Raymond Howgego has produced another astounding volume, the third in his monumental and definitive Encyclopedia of Exploration. As always, he alone has done all the research - and travelled to many of the remote locations: feats that, in any other compendium, would have been done by a large team of experts and editors. This volume covers the ninety years from 1850 to 1940, a period when ocean and air travel became global and photography was a new medium of record, and when the last blanks on maps were filled, but before the great modern era of purely scientific research and discovery.

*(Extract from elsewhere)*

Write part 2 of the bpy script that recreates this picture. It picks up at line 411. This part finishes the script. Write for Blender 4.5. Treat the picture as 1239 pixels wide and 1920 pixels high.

To reduce the subject-matter, Howgego chose to devote this volume to Oceans, Islands and Polar Regions - the cold and wet places. This works well for Polar Regions, since the book covers their heroic age. Some of the islands are very large (New Zealand, Borneo, New Guinea and Madagascar, for instance) so that their sections involve terrestrial exploration, most of which will of course come in the fourth and final volume. This book has 120 regional articles (in addi­tion to hundreds of biographies of individuals), but the reader is helped by a much-needed index to these composite essays, and many of them trace the history of their exploration from early times to the present. As the introduction justifiably boasts, 'if the articles on New Zealand were extracted from this and previous volumes, they would alone constitute probably the most comprehen­sive account of New Zealand exploration ever written'.

Howgego's account of the dispute about whether Robert Peary or Frederick Cook was the first to reach the North Pole overland is a model of scholarly impartiality. He notes the doubts about Cook's claim to have climbed Mount McKinley in 1906, and sets out the pros and cons of whether Cook reached the Pole when he disappeared with some Inuit between March 1908 and April 1909. After giving many negative aspects of Cook's case, Howgego concludes that: 'The massive "Cook-Peary controversy" . . . has continued to rumble on with­out resolution and remains to this day a major subject of debate among polar historians.' In the entry on Peary, he also notes controversial aspects of that explorer's narrative: that in March 1909 he did the 213-kilometre dash from Bartlett's forward camp north of Ellesmere Island to the Pole in only four days, 'a speed that most modern Arctic travellers find hard to accept'; he left Captain Robert Bartlett behind - detractors say to remove the only man who could verify the accuracy of his latitude calculations; and after crossing the Pole he claimed to have 'traversed 213 kilometres of fractured polar ice in fifty-six hours - a speed that even the most ardent Peary supporters find difficult to imagine.' But the RGS in London voted by a narrow majority to award Peary its special medal for reaching the Pole, and the United States government also, finally, gave him the appropriate honours.

The other great polar contest, between Roald Amundsen and Robert Falcon Scott, is handled with equal tact and accuracy. Howgego shows how Amundsen finally decided to attempt the South Pole although his funding had been for a North Polar bid, after he heard that his friend Cook had reached the North Pole. Howgego contrasts Amundsen's good planning and good luck with Scott's bad luck. This encyclopaedia is always factual. So it merely records, without com­ment, Amundsen's tactic of shooting dogs at various stages and then feeding the frozen carcasses to the remainder, and Scott's misfortunes with his pit ponies.

One omission surprised me: that of Alfred Russel Wallace in the islands of what is now Indonesia. His earlier work on the Amazon is in Howgego's previ­ous volume because it started in 1848; but his eight years of travel in south-east Asia were all within the remit of this volume. Wallace's achievements included new discoveries of birds of paradise, the classic book The Malay Archipelago, the 'Wallace Line' of zoological change east of Borneo, and the famous essay on evolution by natural selection that he sent to Charles Darwin.

This is an essential and enduring work of reference; but it is also a cornucopia of thrilling stories of wonderful explorers. You can open it at random and read with pleasure about the adventures, hazards, triumphs, bravery and determina­tion of remarkable men and women. The intellectual achievement of the author, Raymond Howgego, ranks with those of his subjects.